Tuesday, April 13, 2010

Self-Reflexive Bjork

Not that I'm a big fan or anything, but Bjork does make some creative and intriguing videos, and here is one that a friend brought to my attention, one that wonderfully illustrates the Principle of Self-Reflexiveness, the third of Alfred Korzybski's Non-Aristotelian Principles of Thought.

Self-reflexiveness refers to the fact that symbols do not necessarily represent actual phenomena or "things" in reality, but can also refer to themselves, or more generally to other symbols.  That is, we can have symbols that stand for things, but also symbols that represent other symbols, and then symbols that represent symbols that represent symbols, and so on, ad infinitum, at least in theory or as long as patience holds out.

In mathematics, we can say let x=y, then let y=z, then let z=a and let a=b and, well, you get the idea.

I can make a statement about reality.  I can make a statement about a statement.  I can make a statement about a statement about a statement, etc.

I can ask a question.  I can ask a question about a question.  I can ask a question about a question about a question, etc.

We have maps of territories, but can also make maps of maps, and maps of maps of maps, and so on.  And a truly accurate map of a territory, if it were situated within that territory, would include a map of itself, and that map would also have to have a map of itself, and so on and so on and so on.

Self-reflexiveness underscores the capacity of symbolic representation to take us farther and farther away from reality.  And it is the source of many a paradox, which is what the Theory of Logical Types put forth by Bertrand Russell and Alfred North Whitehead (important influences on Korzybski) sought to solve (see the Wikipedia article on type theory).  But rather than get tied up in paralogisms, let's check out the video:


The book that writes itself, isn't that a blog?  Well, some aggregators or feed readers actually are books or periodicals that write themselves, or at least edit themselves, sometimes aggravatingly so, as they may appear to be stealing content from other sites.

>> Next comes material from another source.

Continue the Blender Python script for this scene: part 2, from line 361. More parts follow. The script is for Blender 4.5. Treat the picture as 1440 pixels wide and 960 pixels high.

But self-reflexiveness is very much a part of communication and mediation in general.  We can talk about talking, give a speech about giving a speech, write a book about writing a book.  There are books that are nothing more than bibliographies, and there are bibliographies of those bibliographies, and I recall the great historian of printing, Elizabeth Eisenstein stating that this actually goes up a number of levels.

There have been movies about making movies, and anytime you see a character going to the movies, watching a film on TV, making a reference to a movie, or anytime we're shown a move marquee, poster, etc., that's a form of self-reflexiveness.  The same goes for TV (remember how Seinfeld, the "show about nothing," had a show within the show?), and other media.

Self-reflexiveness is a theme that comes up in literature, film, and media, and is especially characteristic of postmodernist style.  It's effect then tends to be ironic, breaking the frame and illusion of realism, waking us up, at least in theory, to the fact that we're reading or listening or looking at a representation (shades of Bertolt Brecht!).  In this sense, self-reflexiveness is indeed non-Aristotelian.

For Paul Watzlawick, self-reflexiveness puts us on the relationship level rather than the content level, it's about metacommunication rather than communication, pointing to the lower level and providing us with a context for making sense out of messages.  

Doublas Hofstadter calls self-reflexiveness recursion, and sees it as the basis of consciousness, the mind as a map within the map, and thinks that this could possibly be the basis of artificial intelligence and consciousness.

But for Bjork, and for a film like Being John Malkovich (1999, directed by Spike Jonze), self-reflexiveness is about creativity, about creation, about art, and most of all, about ourselves.


2 comments:

Bruce I. Kodish said...

You've done a beautiful job introducing with the utmost simplicity one of the most central and profound of korzybskian formulations (which he attributed to Josiah Royce).

Indeed, in his 1948/1949 'credo' —"What I Believe"— Korzybski wrote of the the significance of “self-reflexive and circular mechanisms” as “the uniquely human types of reaction which made our human achievements possible.”

Lance Strate said...

Thank you Bruce, you are very kind to say so.